Sevilay Yılman bugünkü yazısının ilgili bölümünde, "Bu kesilen, “vicdan” denilen o muhteşem duygunun daimi park ettiği kalbin damarlarının kesilişidir adeta…" diyerek Sözcü'ye verilen cezalara tepki gösterdi. 

"Kendimden şüphe ederim Çölaşan ya da Necati Doğru’nun FETÖ’cü olduğundan şüphe etmem." diyen Yılman'ın yazısından ilgili bölüm şöyle:

Emin Çölaşan da FETÖ’cü ise kapatalım bu defteri!

Bir yanda yerli ve milli otomobilin göğsümüzü kabartan tanıtım toplantısı…
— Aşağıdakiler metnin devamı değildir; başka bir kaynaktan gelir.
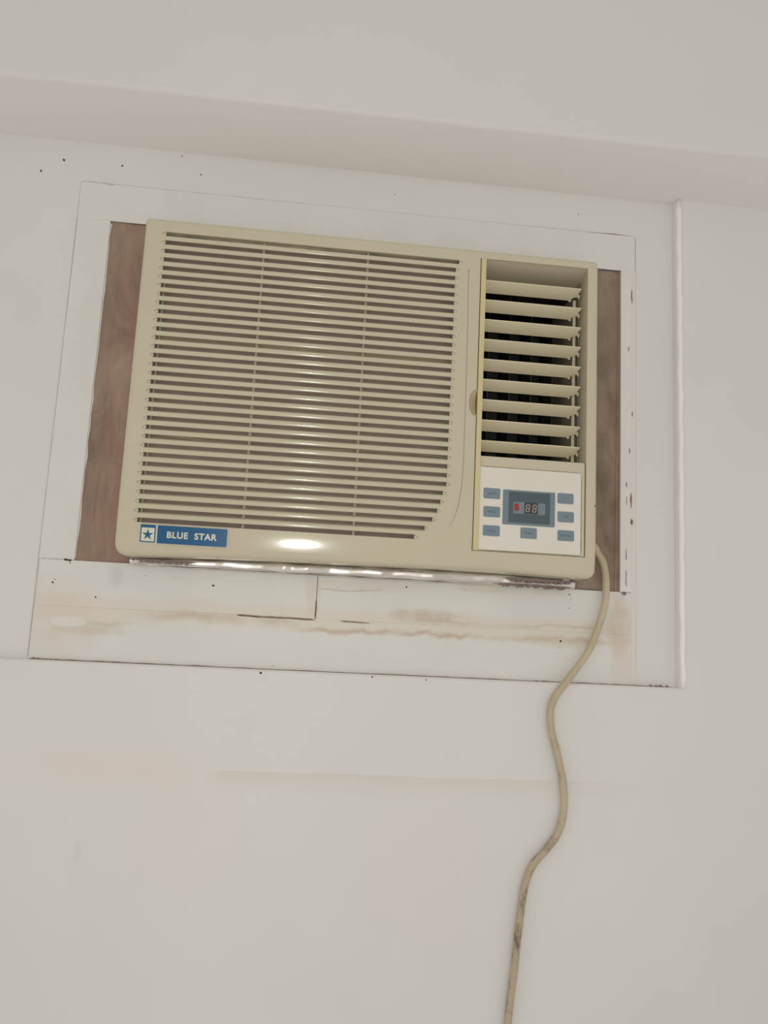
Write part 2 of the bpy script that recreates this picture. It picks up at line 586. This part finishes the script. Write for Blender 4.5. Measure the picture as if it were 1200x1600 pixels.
for pts, wd in (([(.4030, .4590), (.4036, .4370)], .0024), ([(.3985, .365), (.3985, .358)], .0020),
                ([(.4040, .262), (.4046, .255)], .0024), ([(.3955, .153), (.3953, .145)], .0020),
                ([(.4022, .137), (.4026, .113)], .0030), ([(.4032, .097), (.4036, .088)], .0040),
                ([(.3950, .052), (.3952, .035)], .0018), ([(.3950, .020), (.3950, -.004)], .0016),
                ([(.4000, .205), (.4002, .196)], .0014), ([(.3955, .130), (.3957, .118)], .0014)):
    sliver('paint_chip', pts, wd * .6, -.0048, 'crack', frame, .7, sub=4)
for x, z, r in ((-.2019, -.0352, .0024), (-.3585, -.0596, .0018), (-.4173, -.0427, .0020), (-.4150, -.0385, .0014),
                (-.3972, -.0150, .0015), (.2978, -.0883, .0024), (.0700, -.0225, .0018), (.3100, -.020, .0018),
                (.3120, -.0262, .0012), (.3100, -.040, .0012), (-.295, -.027, .0010), (-.255, -.026, .0009),
                (-.1125, -.142, .0012), (.155, -.022, .001)):
    speck('paint_chip', x, z, r, FY, 'spot', frame)
for x, z, r in ((.3825, .0109, .0030), (.3925, -.0139, .0032)):
    speck('paint_chip', x, z, r, -.0048, 'crack', frame)

# ------------------------------------------------------------------ plywood fillers left and right of the cabinet
pl = empty('plywood_filler', (0, 0, Z0))
prop(pl, 'tall reddish brown plywood filler left of the air conditioner', 'board')
bm = bmesh.new()
prism(bm, [(-.3922, -.0110), (-.3720, -.0110), (-.3725, .4903), (-.3922, .4903)], .0005, .012)
link('lip', bm, 'ply_edge', pl)
bm = bmesh.new()
prism(bm, [(-.3720, -.0110), (-.3150, -.0110), (-.3150, .4895), (-.3725, .4903)], .0007, .012)
link('panel', bm, 'ply', pl)
bm = bmesh.new()
zz = [-.0080 + .495 * k / 24 for k in range(25)]
prism(bm, [(-.3922, z) for z in zz] + [(-.3906 + .0012 * random.uniform(-1, 1), z) for z in zz[::-1]], .0001, .001)
bmesh.ops.triangulate(bm, faces=[f for f in bm.faces if len(f.verts) > 4])
o = link('paint_smear', bm, 'white', pl)
o['label'] = 'ragged white paint edge'

pr = empty('plywood_filler', (0, 0, Z0))
prop(pr, 'tall dull brown plywood filler right of the air conditioner, behind the cord', 'board')
bm = bmesh.new()
prism(bm, [(.3150, -.0108), (.3852, -.0115), (.3856, .4888), (.3150, .4893)], .0015, .012)
link('panel', bm, 'ply_dark', pr, bevel=.0006)
bm = bmesh.new()
prism(bm, [(.3795, -.0113), (.3850, -.0113), (.3854, .4886), (.3840, .4886)], .0004, .004)
link('lip', bm, 'ply', pr, bevel=.0004)

# ------------------------------------------------------------------ the air conditioner
ac = empty('air_conditioner', (0, 0, Z0))
prop(ac, 'beige window air conditioner with slatted grille and blue badge, set in the wall', 'air conditioner')
F = -0.060                                        # front of the fascia


def face_y(z):
    """the foot of the fascia curves back towards the wall"""
    return 1.3 * max(0.0, .062 - z) ** 2


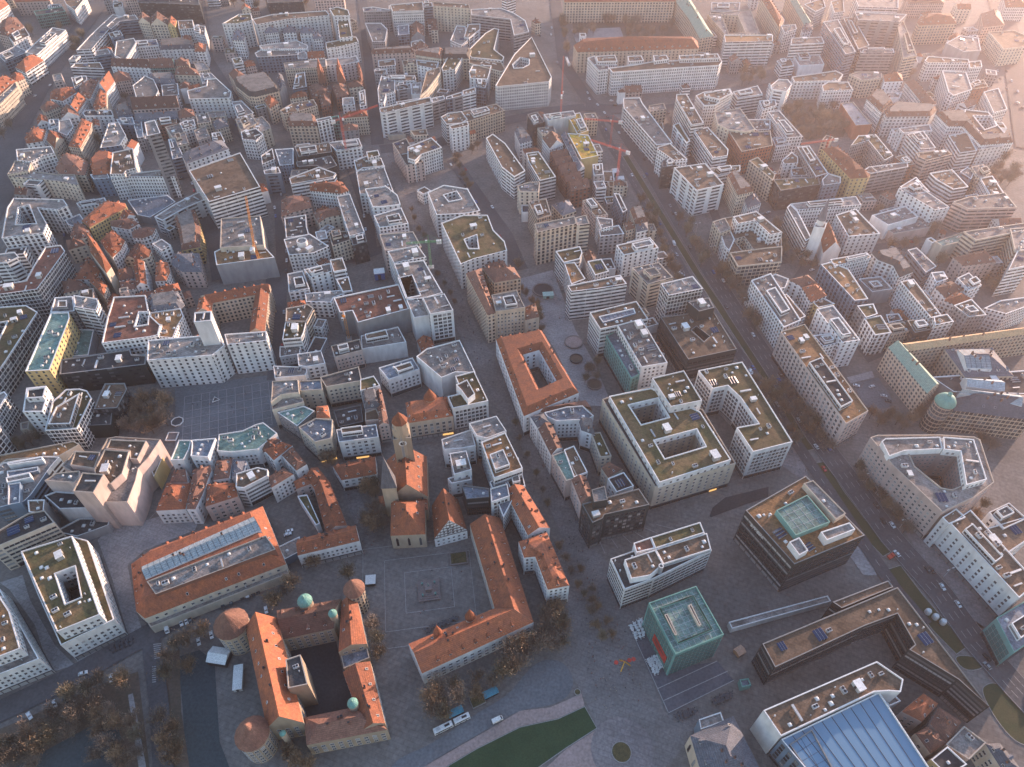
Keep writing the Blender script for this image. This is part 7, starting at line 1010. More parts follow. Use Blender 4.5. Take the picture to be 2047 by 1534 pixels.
SPOTS = {'monument': (-45.4, 184.8), 'basin': (-30.2, 204.4), 'sculpture': (56.6, 143.7), 'octagon': (-222.2, 305.7), 'square_well': (-221.3, 292.8), 'triangle': (-202.4, 325.3), 'container': (-107.1, 459.2), 'ring1': (24.7, 443.2), 'kiosk': (28.4, 434.7), 'ring2': (45.6, 382.9), 'ring3': (46.3, 365.1), 'ring4': (57.4, 340.0), 'ring5': (55.6, 356.8), 'tent1': (99.1, 619.5), 'tent2': (102.5, 605.8), 'marquee': (-148.5, 147.2), 'box': (-136.4, 136.7), 'shelter1': (-10.5, 129.4), 'shelter2': (-27.2, 120.4), 'bed': (-16.9, 126.3), 'sweeper': (214.6, 205.2), 'well': (-77.7, 189.8), 'cube': (-59.2, 496.7), 'silos': (224.8, 169.1), 'spire': (275.1, 525.8), 'tower': (261.6, 483.8), 'planter': (116.5, 150.3)}
# ------------------------------------------------------------------ buildings
def pairs(a): return [(a[i], a[i + 1]) for i in range(0, len(a), 2)]
def parea(P): return sum(P[i - 1][0] * P[i][1] - P[i][0] * P[i - 1][1] for i in range(len(P))) / 2
def inside(p, P):
    c = False
    for i in range(len(P)):
        a, b = P[i - 1], P[i]
        if (a[1] > p[1]) != (b[1] > p[1]) and p[0] < (b[0] - a[0]) * (p[1] - a[1]) / (b[1] - a[1]) + a[0]: c = not c
    return c
def edist(p, P):
    m = 1e9
    for i in range(len(P)):
        a, b = P[i - 1], P[i]; dx, dy = b[0] - a[0], b[1] - a[1]; L = dx * dx + dy * dy + 1e-9
        t = max(0, min(1, ((p[0] - a[0]) * dx + (p[1] - a[1]) * dy) / L))
        m = min(m, math.hypot(p[0] - a[0] - t * dx, p[1] - a[1] - t * dy))
    return m
def offset(P, d):                                   # move every edge inward (to its left) by d
    n = len(P); out = []
    for i in range(n):
        a, b, c = P[i - 1], P[i], P[(i + 1) % n]
        e1 = Vector((b[0] - a[0], b[1] - a[1])); e2 = Vector((c[0] - b[0], c[1] - b[1]))
        if e1.length < 1e-6 or e2.length < 1e-6: out.append(b); continue
        e1.normalize(); e2.normalize(); n1 = Vector((-e1.y, e1.x)); n2 = Vector((-e2.y, e2.x))
        k = n1 + n2; q = 1 + n1.dot(n2)
        if q < .25: k = k.normalized() if k.length > 1e-6 else n1; out.append((b[0] + k.x * d * 1.6, b[1] + k.y * d * 1.6))
        else: out.append((b[0] + k.x * d / q, b[1] + k.y * d / q))
    return out
CAMP = Vector((0, 0, H_CAM))
def flat_faces(mb, rings, z, mi=0):
    vs3 = [[Vector((x, y, 0)) for x, y in r] for r in rings]; fl = [v for r in vs3 for v in r]
    for t in tessellate_polygon(vs3):
        p = [fl[i] for i in t]
        if (p[1] - p[0]).cross(p[2] - p[0]).z < 0: p = p[::-1]
        mb.face([(v.x, v.y, z) for v in p], mi)
class Bld: pass
def body(B, root, name_prefix, h, wl, rf, rise, rings, z0, near):
    """walls, roof and rim of one block, all as children of root (coordinates already relative)"""
    c, w = wl[0], wl[1]; rk = rf[0]; rc = rf[1]; outer = rings[0]; par = root
    if name_prefix:
        wname, rname = name_prefix, 'roof'
    else: wname, rname = 'wall', 'roof'
    top = h + (.9 if rk == 'f' else 0)
    wb = MB(); cx, cy = B.c; wins = []; run = 0
    for r in rings:
        for i in range(len(r)):
            a, b = r[i], r[(i + 1) % len(r)]; dx, dy = b[0] - a[0], b[1] - a[1]; L = math.hypot(dx, dy)
            if L < .05: continue
            nx, ny = dy / L, -dx / L; mx, my = (a[0] + b[0]) / 2 + cx, (a[1] + b[1]) / 2 + cy
            facing = (nx * -mx + ny * -my) > -.12 * math.hypot(mx, my)
            geo = near and facing and L > 2.6 and w in 'pbghv'
            ph = 0
            wb.face([(a[0], a[1], z0), (b[0], b[1], z0), (b[0], b[1], top), (a[0], a[1], top)], 0 if geo else 1,
                    [(ph, z0 + .3), (ph + L, z0 + .3), (ph + L, top + .3), (ph, top + .3)])
            if geo: wins.append((a, (dx / L, dy / L), L))
    # roof
    rb = MB(); gables = []
    n4 = len(outer) == 4 and len(rings) == 1
    if rk in 'nh' and n4:
        l0 = math.dist(outer[0], outer[1]) + math.dist(outer[2], outer[3]); l1 = math.dist(outer[1], outer[2]) + math.dist(outer[3], outer[0])
        md = int(rf[2]) if len(rf) > 2 and rf[2] in '01' else (0 if l0 >= l1 else 1)
        P = outer if md == 0 else outer[1:] + outer[:1]
        A, Bq, Cq, Dq = P; mid = lambda p, q: ((p[0] + q[0]) / 2, (p[1] + q[1]) / 2)
        span = (math.dist(Bq, Cq) + math.dist(Dq, A)) / 2; rs = rise or max(2.5, min(8, span * .36))
        r0, r1 = mid(A, Dq), mid(Bq, Cq); L = math.dist(r0, r1)
        if rk == 'h':
            s = min(span / 2, L * .42) / L; r0, r1 = (r0[0] + (r1[0] - r0[0]) * s, r0[1] + (r1[1] - r0[1]) * s), (r1[0] + (r0[0] - r1[0]) * s, r1[1] + (r0[1] - r1[1]) * s)
        E = [(p[0], p[1], h) for p in P]; q0, q1 = (*r0, h + rs), (*r1, h + rs)
        rb.face([E[0], E[1], q1, q0]); rb.face([E[2], E[3], q0, q1])
        if rk == 'h': rb.face([E[1], E[2], q1]); rb.face([E[3], E[0], q0])
        else: wb.face([E[1], E[2], q1], 0); wb.face([E[3], E[0], q0], 0); gables = [(E[1], E[2], q1), (E[3], E[0], q0)]
        B.slopes.append((E[0], E[1], q1, q0, rc)); B.slopes.append((E[2], E[3], q0, q1, rc))
        mats = [tile_mat(rc)]
        rr = MB(); rr.bar((*r0, h + rs), (*r1, h + rs), .22)
        obj('ridge', rr.mesh('ridge', [tile_mat(rc)]), par)
    elif rk in 'nhm':
        A = abs(parea(outer)); per = sum(math.dist(outer[i - 1], outer[i]) for i in range(len(outer)))
        wid = 2 * A / per
        if len(rings) > 1: wid *= .6
        t = wid * (.48 if rk != 'm' else .2) if rk != 'm' else (rise * .9 if rise > 5 else min(3.2, wid * .3))
        rs = rise or (4.2 if rk == 'm' else max(2.5, t * .75))
        if rk != 'm' or len(rings) > 1: t = min(t, 5.5 if len(rings) > 1 else 9)
        inn = [offset(r, t) for r in rings]
        for r, q in zip(rings, inn):
            for i in range(len(r)):
                j = (i + 1) % len(r)
                rb.face([(*r[i], h), (*r[j], h), (*q[j], h + rs), (*q[i], h + rs)])
                B.slopes.append(((*r[i], h), (*r[j], h), (*q[j], h + rs), (*q[i], h + rs), rc))
        if rk == 'm' or len(rings) > 1:
            flat_faces(rb, inn, h + rs, 1 if rk == 'm' and rc not in 'rc' else 0)
        else:
            qc = (sum(p[0] for p in inn[0]) / len(inn[0]), sum(p[1] for p in inn[0]) / len(inn[0]))
            for i in range(len(inn[0])): rb.face([(*inn[0][i - 1], h + rs), (*inn[0][i], h + rs), (*qc, h + rs * 1.35)])
        mats = [tile_mat(rc), flat_mat('y')]
    elif rk == 'k':
        qc = (sum(p[0] for p in outer) / len(outer), sum(p[1] for p in outer) / len(outer)); O = offset(outer, -.5); rs = rise or 8
        for i in range(len(O)): rb.face([(*O[i - 1], h - .2), (*O[i], h - .2), (*qc, h + rs)])
        rb.bar((*qc, h + rs - .3), (*qc, h + rs + 1.6), .09)
        mats = [tile_mat(rc)]
    elif rk == 'o':
        qc = (sum(p[0] for p in outer) / len(outer), sum(p[1] for p in outer) / len(outer)); r = math.dist(qc, outer[0])
        rb.lathe([(r * 1.08, h), (r * 1.08, h + r * .12), (r * .98, h + r * .4), (r * .78, h + r * .72), (r * .45, h + r * .95), (r * .2, h + r * 1.05), (r * .2, h + r * 1.3), (r * .24, h + r * 1.32), (.02, h + r * 1.6)], 16, 0, qc)
        mats = [M_GREENC]
    else:
        k = rc
        if c == 'Y' and rc == 'o': k = 'Y'
        if c == 'B' and rc == 's' and name_prefix is None and h > 20: k = 'B'
        flat_faces(rb, rings, h); mats = [flat_mat(k)]
        pb = MB(); tw = .5 if near else .75
        for r in rings:
            q = offset(r, tw)
            for i in range(len(r)):
                j = (i + 1) % len(r)
                pb.face([(*r[i], top), (*r[j], top), (*q[j], top), (*q[i], top)]); pb.face([(*q[i], top), (*q[j], top), (*q[j], h), (*q[i], h)])
        pm = M_GREENC if c == 'T' else M_RIM if c in 'WBGY' else M_RIMD if c == 'D' else M_RIMT
    gb = None
    if rk == 'f' and rise and len(outer) == 4:
        gb = MB(); q = [Vector((*p, h + .05)) for p in offset(outer, .5)]
        for (a, b, c2, d) in ((q[0], q[1], q[3], q[2]), (q[1], q[2], q[0], q[3]))[:1 if c == 'B' and h > 20 else 2]:
            n = max(2, int((a - b).length / rise))
            for i in range(1, n): gb.bar(a.lerp(b, i / n), c2.lerp(d, i / n), .22 if c == 'B' else .11)
    if rk == 'n' and name_prefix == 'glass_roof':
        gb = MB(); n = int((Vector(q0) - Vector(q1)).length / 3)
        for i in range(n + 1): f = i / n; gb.bar(Vector(q0).lerp(Vector(q1), f), Vector(E[0]).lerp(Vector(E[1]), f), .14); gb.bar(Vector(q0).lerp(Vector(q1), f), Vector(E[3]).lerp(Vector(E[2]), f), .14)
    wo = obj(wname, wb.mesh(wname, [wall_mat(c, w, True), wall_mat(c, w, False, B.var)]), root)
    if name_prefix: par = wo
    ro = obj(rname, rb.mesh(rname, mats), par)
    if gb: obj('glazing_bars', gb.mesh('glazing_bars', [M_PLANT if rc in 'tls' and c != 'B' else M_FRAMED if c == 'B' else M_DARK]), ro)
    if rk == 'f': obj('parapet', pb.mesh('parapet', [pm]), par)
    for (a, d, L) in wins: B.win.append((a, d, L, z0, h, w, c))
    if rk == 'f' and parea(outer) > 40 and not rise: B.flats.append((rings, h, rc, c))
    return wo, gables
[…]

Diğer yanda ise 50 yıldır bu ülkede; “Atatürkçü, ulusalcı” çizgide gazetecilik yapan Emin Çölaşan, Necati Doğru gibi isimlerin FETÖ’cü ilan edilip 3 yıl 6 ay gibi bir zamanla hapse mahkum edilmesi…

İnanın ne diyeceğimi bilemiyorum…

Şaka desem şaka değil!

Hakikat desem hakikat değil!

Gerekçeli kararı bilmiyoruz henüz ama o kararda ne yazıyorsa yazsın…

Fikrim net şudur: “Eğer bu ülkede bir Çölaşan ya da Necati Doğru da artık FETÖ’cü diye yargı tarafından hapis cezasına çarpıtılıyorsa… Kapatalım bu defteri ve alıp başımızı gidelim!”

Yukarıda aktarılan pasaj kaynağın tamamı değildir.